Circumcision and the Bible, Part 2

Friday 19 March 2004 | general

Suddenly spring arrives in full force. The snow has just about all disappeared—all that remains is the big mountains of it. Birds are singing outside, and I’d forgotten how the first birds of spring sound. I just lay in bed this morning for a little while listening to them.

Returning to the quote from Romans above: “The one who is not circumcised physically and yet obeys the law will condemn you who, even though you have the written code and circumcision, are a lawbreaker.” When I read that, I think, “You know, Armstrongites have a point: it wasn’t just all love this love that.” And further I wonder if Christians (Catholics included) don’t just pick and choose the things they want to obey.

The problem is in the Bible itself, for after having made such a big deal out of keeping the law, Paul writes in Romans:

Do you not know, brothers—for I am speaking to men who know the law—that the law has authority over a man only as long as he lives? For example, by law a married woman is bound to her husband as long as he is alive, but if her husband dies, she is released from the law of marriage. So then, if she marries another man while her husband is still alive, she is called an adulteress. But if her husband dies, she is released from that law and is not an adulteress, even though she marries another man. So, my brothers, you also died to the law through the body of Christ, that you might belong to another, to him who was raised from the dead, in order that we might bear fruit to God (7.1–3).

This is the kind of stuff that the new WCG points out to the old Armstrongites and says, “See, the law doesn’t count now!” And yet the author of this had just finished going on and on about the law. So the problems arise from people trying to interpret a faulty book that contradicts itself at every turn.

Later, we find this:

What shall we say, then? Is the law sin? Certainly not! Indeed I would not have known what sin was except through the law. For I would not have known what coveting really was if the law had not said, “Do not covet.” But sin, seizing the opportunity afforded by the commandment, produced in me every kind of covetous desire. For apart from law, sin is dead.
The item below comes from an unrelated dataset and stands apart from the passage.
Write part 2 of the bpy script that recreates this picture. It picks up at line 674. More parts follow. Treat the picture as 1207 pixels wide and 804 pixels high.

Once I was alive apart from law; but when the commandment came, sin sprang to life and I died. I found that the very commandment that was intended to bring life actually brought death. For sin, seizing the opportunity afforded by the commandment, deceived me, and through the commandment put me to death.

So then, the law is holy, and the commandment is holy, righteous and good.

Did that which is good, then, become death to me? By no means! But in order that sin might be recognized as sin, it produced death in me through what was good, so that through the commandment sin might become utterly sinful.

All I can say is, “What the hell is he trying to say?!” Paul is supposes to be this erudite but this is just nonsense. “Through the commandment sin might become utterly sinful?” Has he personified sin, like he personifies death sometimes? That’s like saying, “So that black might become utterly black.”

I swear, I try to read the Bible with an open mind, I try not to take preconceptions to it, but it continually shows itself to be nonsense.